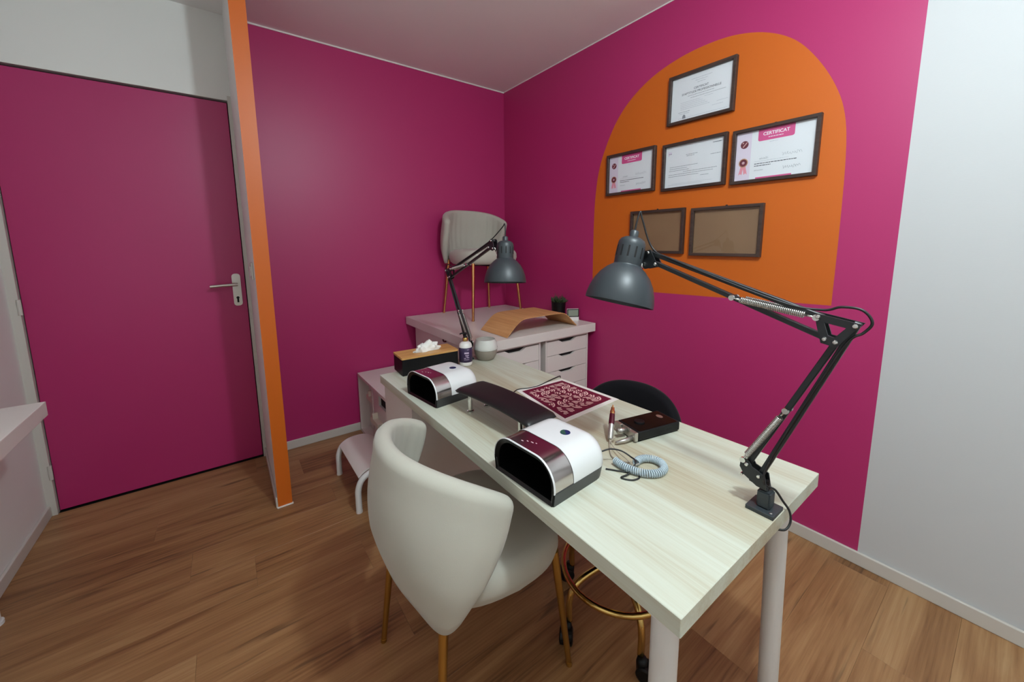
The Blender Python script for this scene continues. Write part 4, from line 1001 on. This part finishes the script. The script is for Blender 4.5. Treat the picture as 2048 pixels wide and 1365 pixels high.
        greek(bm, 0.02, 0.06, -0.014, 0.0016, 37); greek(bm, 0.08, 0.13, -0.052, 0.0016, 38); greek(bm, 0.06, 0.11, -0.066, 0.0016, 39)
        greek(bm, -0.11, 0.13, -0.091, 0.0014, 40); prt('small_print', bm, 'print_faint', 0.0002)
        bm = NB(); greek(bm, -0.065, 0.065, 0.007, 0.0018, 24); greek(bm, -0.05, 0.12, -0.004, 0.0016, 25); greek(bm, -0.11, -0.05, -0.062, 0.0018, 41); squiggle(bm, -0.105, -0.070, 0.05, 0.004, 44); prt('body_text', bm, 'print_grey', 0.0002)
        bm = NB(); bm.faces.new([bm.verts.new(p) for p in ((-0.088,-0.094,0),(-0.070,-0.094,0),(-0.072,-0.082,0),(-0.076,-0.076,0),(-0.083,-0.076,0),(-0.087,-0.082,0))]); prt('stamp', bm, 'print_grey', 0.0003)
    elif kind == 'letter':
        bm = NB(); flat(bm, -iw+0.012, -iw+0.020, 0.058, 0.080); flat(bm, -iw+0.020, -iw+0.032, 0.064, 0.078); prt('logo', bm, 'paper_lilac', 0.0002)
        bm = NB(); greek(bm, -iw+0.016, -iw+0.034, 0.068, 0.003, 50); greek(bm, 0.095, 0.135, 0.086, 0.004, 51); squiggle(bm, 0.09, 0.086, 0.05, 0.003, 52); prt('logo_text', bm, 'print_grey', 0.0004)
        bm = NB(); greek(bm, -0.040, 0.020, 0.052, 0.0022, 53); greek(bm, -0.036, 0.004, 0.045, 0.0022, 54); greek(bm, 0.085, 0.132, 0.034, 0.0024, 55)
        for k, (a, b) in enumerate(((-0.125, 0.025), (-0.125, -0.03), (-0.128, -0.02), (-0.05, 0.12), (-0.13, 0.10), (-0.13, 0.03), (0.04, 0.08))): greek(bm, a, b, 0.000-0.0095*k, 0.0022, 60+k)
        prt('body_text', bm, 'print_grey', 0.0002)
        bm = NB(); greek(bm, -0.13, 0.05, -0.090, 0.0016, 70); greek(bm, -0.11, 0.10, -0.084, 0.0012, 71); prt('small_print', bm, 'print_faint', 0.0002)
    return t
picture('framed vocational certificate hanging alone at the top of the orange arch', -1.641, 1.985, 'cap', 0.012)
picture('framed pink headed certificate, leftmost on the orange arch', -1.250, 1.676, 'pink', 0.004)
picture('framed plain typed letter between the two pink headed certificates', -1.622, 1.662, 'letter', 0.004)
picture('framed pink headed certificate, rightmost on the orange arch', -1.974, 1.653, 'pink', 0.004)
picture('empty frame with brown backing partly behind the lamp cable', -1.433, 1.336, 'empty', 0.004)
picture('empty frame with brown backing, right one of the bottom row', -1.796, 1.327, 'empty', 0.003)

======

» **WHAT THIS TASK INVOLVES**:
Write out the whole listing exactly, and drop the pictures.

» **ANSWER**:
The Blender Python script for this scene continues. Write part 4, from line 1001 on. This part finishes the script. The script is for Blender 4.5. Treat the picture as 2048 pixels wide and 1365 pixels high.
        greek(bm, 0.02, 0.06, -0.014, 0.0016, 37); greek(bm, 0.08, 0.13, -0.052, 0.0016, 38); greek(bm, 0.06, 0.11, -0.066, 0.0016, 39)
        greek(bm, -0.11, 0.13, -0.091, 0.0014, 40); prt('small_print', bm, 'print_faint', 0.0002)
        bm = NB(); greek(bm, -0.065, 0.065, 0.007, 0.0018, 24); greek(bm, -0.05, 0.12, -0.004, 0.0016, 25); greek(bm, -0.11, -0.05, -0.062, 0.0018, 41); squiggle(bm, -0.105, -0.070, 0.05, 0.004, 44); prt('body_text', bm, 'print_grey', 0.0002)
        bm = NB(); bm.faces.new([bm.verts.new(p) for p in ((-0.088,-0.094,0),(-0.070,-0.094,0),(-0.072,-0.082,0),(-0.076,-0.076,0),(-0.083,-0.076,0),(-0.087,-0.082,0))]); prt('stamp', bm, 'print_grey', 0.0003)
    elif kind == 'letter':
        bm = NB(); flat(bm, -iw+0.012, -iw+0.020, 0.058, 0.080); flat(bm, -iw+0.020, -iw+0.032, 0.064, 0.078); prt('logo', bm, 'paper_lilac', 0.0002)
        bm = NB(); greek(bm, -iw+0.016, -iw+0.034, 0.068, 0.003, 50); greek(bm, 0.095, 0.135, 0.086, 0.004, 51); squiggle(bm, 0.09, 0.086, 0.05, 0.003, 52); prt('logo_text', bm, 'print_grey', 0.0004)
        bm = NB(); greek(bm, -0.040, 0.020, 0.052, 0.0022, 53); greek(bm, -0.036, 0.004, 0.045, 0.0022, 54); greek(bm, 0.085, 0.132, 0.034, 0.0024, 55)
        for k, (a, b) in enumerate(((-0.125, 0.025), (-0.125, -0.03), (-0.128, -0.02), (-0.05, 0.12), (-0.13, 0.10), (-0.13, 0.03), (0.04, 0.08))): greek(bm, a, b, 0.000-0.0095*k, 0.0022, 60+k)
        prt('body_text', bm, 'print_grey', 0.0002)
        bm = NB(); greek(bm, -0.13, 0.05, -0.090, 0.0016, 70); greek(bm, -0.11, 0.10, -0.084, 0.0012, 71); prt('small_print', bm, 'print_faint', 0.0002)
    return t
picture('framed vocational certificate hanging alone at the top of the orange arch', -1.641, 1.985, 'cap', 0.012)
picture('framed pink headed certificate, leftmost on the orange arch', -1.250, 1.676, 'pink', 0.004)
picture('framed plain typed letter between the two pink headed certificates', -1.622, 1.662, 'letter', 0.004)
picture('framed pink headed certificate, rightmost on the orange arch', -1.974, 1.653, 'pink', 0.004)
picture('empty frame with brown backing partly behind the lamp cable', -1.433, 1.336, 'empty', 0.004)
picture('empty frame with brown backing, right one of the bottom row', -1.796, 1.327, 'empty', 0.003)